Nicola Miller offers an insightful, well-researched, and engaging addition to the body of literature on the emergence of nations and the republican tradition in Latin America. Miller argues that the creation of new nations and national identities is a project of generating and disseminating new knowledge. This project entails the building of communities (“republics”) and institutions that support this enterprise.
The book focuses on South American nations, particularly Argentina, Chile and Peru, although it speaks more broadly to trends in Latin America. The book features ten thematic chapters organized in two parts. The first part focuses on institutions and repertoires or landscapes of knowledge—libraries, book markets, teacher education, and others. The gist of this part is what made the canon of legitimate knowledge in the new Hispanic American nations. The second part focuses on discipline-based case studies featuring the inner dynamics of generating and transferring new knowledge. Although both parts are insightful and coherent, I found the second part more engaging, as it focuses on the specific transferring and production of different types of knowledge. Chapters range from the debates around linguistic norms, the production of national cartographies, the production and reception of political economy discourses, the formation of teacher cadres, and the development of a vernacular engineering profession and its impact on large infrastructure modernization. Each chapter is deployed over the long nineteenth century. The thematic organization implicitly suggests that behind the production of knowledge there were burgeoning communities and institutions that carved a space of autonomy from broader political, economic and social processes, rather than being their product.
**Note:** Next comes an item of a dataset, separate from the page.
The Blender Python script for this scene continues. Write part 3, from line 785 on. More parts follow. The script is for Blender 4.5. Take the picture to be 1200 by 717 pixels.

I see Miller's book as a valuable contribution in the tradition of classics such as Benedict Anderson's Imagined Communities (1983) and Doris Sommers's Foundational Fictions: The National Romances of Latin America (1993), which pinpoint the production of culture and an idea of community as the hallmarks of an intentional project of nation-making. Within this tradition, Miller shifts attention to the creation of communities that generate new knowledge that brings the new nations into a choir of admired peers, a global concert of nations, serving as a form of legitimation. Readers may benefit from comparing this book with its contemporary Republics of the New World: The Revolutionary Political Experiment in Nineteenth-Century Latin America by Hilda Sábato, which stems from a historiographical tradition that highlights the experimentation involved in the new political ideas of citizenship and popular sovereignty. Both books provide a sympathetic view of the post-Independence era as a new political order with its own logic and rules, rather than a period of instability, improvisation, and failed states.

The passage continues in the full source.